What is the solution to the ODE $$zf'(z)+\lambda f(z)-c = z(z+i)^{-(\lambda +2)}$$ where $f$ is a complex function, $\lambda$ is a complex number and c is an arbitrary constant. i is the usual complex number.
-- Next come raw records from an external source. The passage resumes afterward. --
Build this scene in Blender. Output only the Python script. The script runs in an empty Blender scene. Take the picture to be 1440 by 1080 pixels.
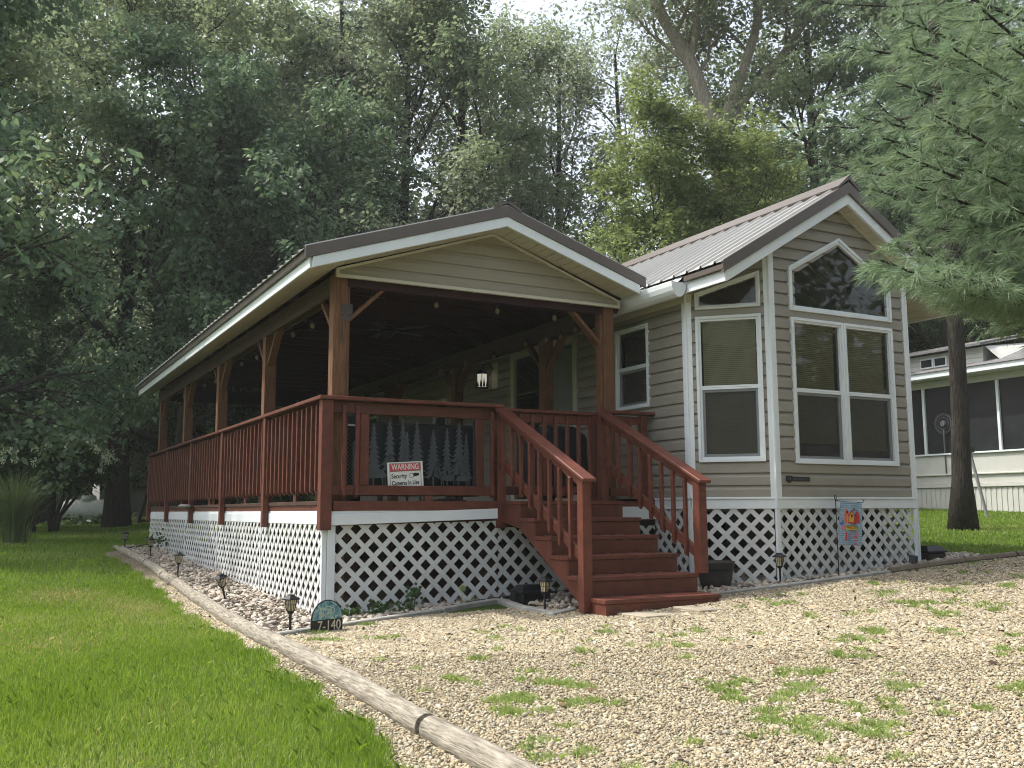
import bpy, bmesh, math, random
import numpy as np
from mathutils import Vector, Matrix
R=math.radians
S=bpy.context.scene
COL=S.collection
# ------------------------------------------------------------------ camera
cam=bpy.data.cameras.new('camera'); co=bpy.data.objects.new('camera',cam); COL.objects.link(co)
YAW,PIT,ROL=-0.4937,0.1291,-0.0038
CAM=Vector((-2.7978,-8.9996,-0.098))
fw=Vector((-math.sin(YAW)*math.cos(PIT),math.cos(YAW)*math.cos(PIT),math.sin(PIT)))
r0=Vector((math.cos(YAW),math.sin(YAW),0)); u0=r0.cross(fw)
r1=math.cos(ROL)*r0+math.sin(ROL)*u0; u1=-math.sin(ROL)*r0+math.cos(ROL)*u0
M=Matrix((r1,u1,-fw)).transposed().to_4x4(); M.translation=CAM
co.matrix_world=M
cam.sensor_width=36; cam.lens=36*1371.4/1440; cam.clip_start=.05; cam.clip_end=600
S.camera=co
# ------------------------------------------------------------------ light
SUN=Vector((-.50,.42,1)).normalized()       # towards the sun
ELEV=math.asin(SUN.z); AZ=math.atan2(SUN.x,SUN.y)
w=bpy.data.worlds.new("World"); S.world=w; w.use_nodes=True
nt=w.node_tree; bg=nt.nodes['Background']
sky=nt.nodes.new('ShaderNodeTexSky'); sky.sky_type='NISHITA'; sky.sun_disc=False
sky.sun_elevation=ELEV; sky.sun_rotation=AZ; sky.air_density=1.2; sky.dust_density=5; sky.ozone_density=1.0
hs=nt.nodes.new('ShaderNodeHueSaturation'); hs.inputs['Saturation'].default_value=.5
nt.links.new(sky.outputs[0],hs.inputs['Color']); nt.links.new(hs.outputs[0],bg.inputs[0]); bg.inputs[1].default_value=.15
sl=bpy.data.lights.new('sun','SUN'); sl.energy=2.3; sl.angle=R(.8); sl.color=(1,.955,.87)
so=bpy.data.objects.new('sun',sl); COL.objects.link(so); so.rotation_euler=SUN.to_track_quat('Z','Y').to_euler()
S.view_settings.view_transform='Standard'; S.view_settings.look='None'; S.view_settings.gamma=1
S.view_settings.exposure=1.1
S.render.engine='CYCLES'; S.cycles.max_bounces=7; S.cycles.diffuse_bounces=3; S.cycles.glossy_bounces=3
S.cycles.transparent_max_bounces=8; S.cycles.transmission_bounces=4; S.cycles.use_denoising=True
S.cycles.sample_clamp_indirect=6; S.cycles.filter_width=1.05
# ------------------------------------------------------------------ ground height
XT=([-40,-10,-3,0,2,4.5,6.6,10,15,25,60],[-.1,-.05,0,0,.10,.24,.38,.60,.80,.95,1.3])
YT=([-40,-12,-6,-2,0,10.7,20,30,60,100],[-.35,-.22,-.08,0,0,.37,.52,.58,.9,1.2])
def g(x,y): return -1.11+np.interp(x,*XT)+np.interp(y,*YT)
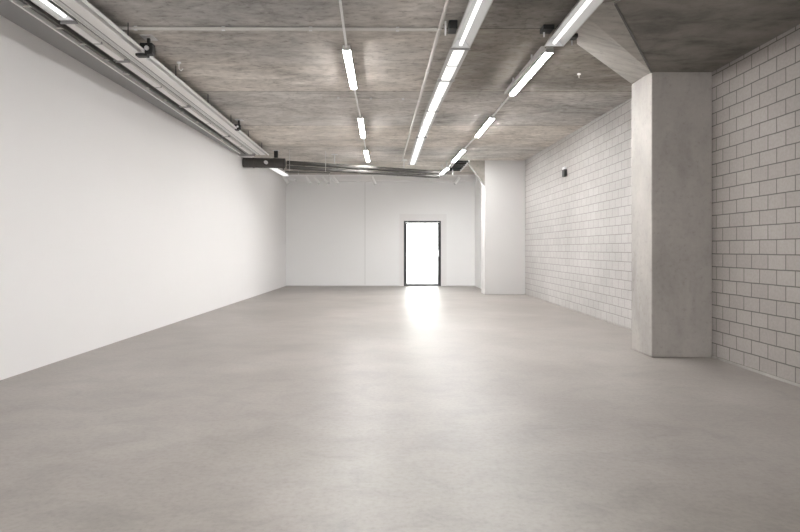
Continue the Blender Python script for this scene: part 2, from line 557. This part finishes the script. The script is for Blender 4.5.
LO = 0.075      # underside of the housing below the slab
left_px = [((346.4, 48.7), (353.8, 87.8)), ((360.3, 117.5), (363.3, 137)), ((365.7, 150), (368.1, 161.2))]
right_px = [((549.8, 51), (512.0, 94.3)), ((492.7, 117.2), (477, 136.3)), ((464.4, 149.5), (453.5, 161.5)), ((447.5, 167.5), (441.3, 174.6))]
gl, gr_ = 'tube lights in the left row', 'tube lights in the right row'
names = ['nearest', 'second', 'third and farthest']
RR_LAST = tuple(Vector(((px - VX) * d / F, d, EYE + 2.66)) for px, d in ((447.8, 19.7), (441.3, 21.2)))
LL = [(PC(*p, LO), PC(*q_, LO)) for p, q_ in left_px]
RR = [(PC(*p, LO), PC(*q_, LO)) for p, q_ in right_px[:3]] + [RR_LAST]
for (a, b), s in zip(LL, ('nearest lit tube of the left row on the ceiling, largest of the row',
                          'second lit tube of the left row on the ceiling, middle of three',
                          'farthest lit tube of the left row, small and close to the dark ducts')):
    batten(a, b, s, gl)
for (a, b), s in zip(RR, ('nearest bare lit tube of the right row, just beyond the glossy trough',
                          'second bare lit tube of the right row, counted from the trough',
                          'third lit tube of the right row, left of the far white pillar',
                          'farthest and smallest lit tube of the right row, at the end of the ducts')):
    batten(a, b, s, gr_)


def along(seq, y):
    a, b = seq[0][0], seq[-1][1]
    t = (y - a.y) / (b.y - a.y)
    x = a.x + (b.x - a.x) * t
    return Vector((x, y, ceil_z(y) - LO))


for y, lab in ((3.85, 'tube light of the left row overhead, in front of the nearest one in view'), (-0.3, 'tube light of the left row straight above the photographer')):
    batten(along(LL, y), along(LL, y + 2), lab, gl)


def rail(name, a, b, r, label, cat, mat, group=None, nclip=6):
    root = thing(name, label, cat, (Vector(a) + Vector(b)) / 2, group)
    MB().tube(a, b, r).build('pipe', mat, root, smooth=True)
    for k in range(nclip):
        p = lerp(a, b, (k + .5) / nclip)
        MB().box((p.x - .02, p.y - .015, p.z - r), (p.x + .02, p.y + .015, ceil_z(p.y) - .001)).build('clip', M['galv'], root)
    return root


def gap_rail(p, q_, label, group):
    p, q_ = p + Vector((0, 0, .02)), q_ + Vector((0, 0, .02))
    dd = (q_ - p).normalized() * .03
    p, q_ = p + dd, q_ - dd
    root = thing('mounting_rail', label, 'rail', (p + q_) / 2, group)
    MB().bar(p, q_, .028, .028).build('bar', M['enamel'], root, bevel=.003)
    m_ = (p + q_) / 2
    MB().bar(m_, Vector((m_.x, m_.y, ceil_z(m_.y) - .001)), .02, .02).build('bracket', M['galv'], root)


g = 'thin white rails joining the tube lights'
gap_rail(PC(340, 2, LO), LL[0][0], 'thin white rail before the nearest tube of the left row', g)
gap_rail(LL[0][1], LL[1][0], 'thin white rail between first and second tubes of the left row', g)
gap_rail(LL[1][1], LL[2][0], 'short white rail between second and third tubes of the left row', g)
gap_rail(RR[0][1], RR[1][0], 'thin white rail between first and second tubes of the right row', g)
gap_rail(RR[1][1], RR[2][0], 'thin white rail between second and third tubes of the right row', g)
gap_rail(RR[2][1], RR[3][0], 'short white rail between the two farthest tubes of the right row', g)


# ------------------------------------------------------------------ trough luminaires (open reflector, one tube)
def trough(a, b, w, label, group, lit='stripe', hang=(.15, .85), hmat='galv', h=.11):
    a, b = Vector(a), Vector(b)
    root = thing('trough_light', label, 'light', (a + b) / 2, group)
    d = (b - a).normalized()
    o_ = [(-w / 2, 0), (-w * .22, h), (w * .22, h), (w / 2, 0), (w / 2 - .012, 0), (w * .22 - .01, h - .012), (-w * .22 + .01, h - .012), (-w / 2 + .012, 0)]
    MB().sweep(a, b, o_).build('reflector', M['zinc'], root)
    z = Vector((0, 0, .035))
    MB().tube(a + d * .05 + z, b - d * .05 + z, .023, 14).build('tube', M[lit], root, smooth=True)
    for p, s in ((a, 1), (b, -1)):
        MB().sweep(p, p + d * s * .02, [(-w / 2, 0), (w / 2, 0), (w * .22, h), (-w * .22, h)]).build('end_plate', M['galv'], root)
    for k in hang:
        p = lerp(a, b, k)
        MB().bar(p + Vector((0, 0, h - .01)), Vector((p.x, p.y, ceil_z(p.y) - .001)), .05, .05).build('hanger', M['black'], root)
    return root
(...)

Also $z\in\mathbb{U}$, the upper half of the complex plane.

Answer 1

Hint

Such function is analytic, i.e. of the form $$f(z)=\sum_{k=0}^\infty a_kz^k.$$

Answer 2

Assuming the use of the main branch of all powers $w^a=\exp(a\,{\rm Ln}(w))$ on $\Bbb U$ for uniqueness, one finds $$ (z^λf(z))'=\frac{z^λ}{(z+i)^{λ+2}}=\frac1{(z+i)^2}\left(1-\frac{i}{z+i}\right)^λ =-\frac{i}{λ+1}\frac{d}{dz}\left(1-\frac{i}{z+i}\right)^{λ+1} $$ which can now be integrated to $$ z^λf(z)=-\frac{i}{λ+1}\left(\frac{z}{z+i}\right)^{λ+1}+C. $$

The modified equation can be solved similarly, it just contains additionally the integral of $cz^{λ-1}$ on the right side.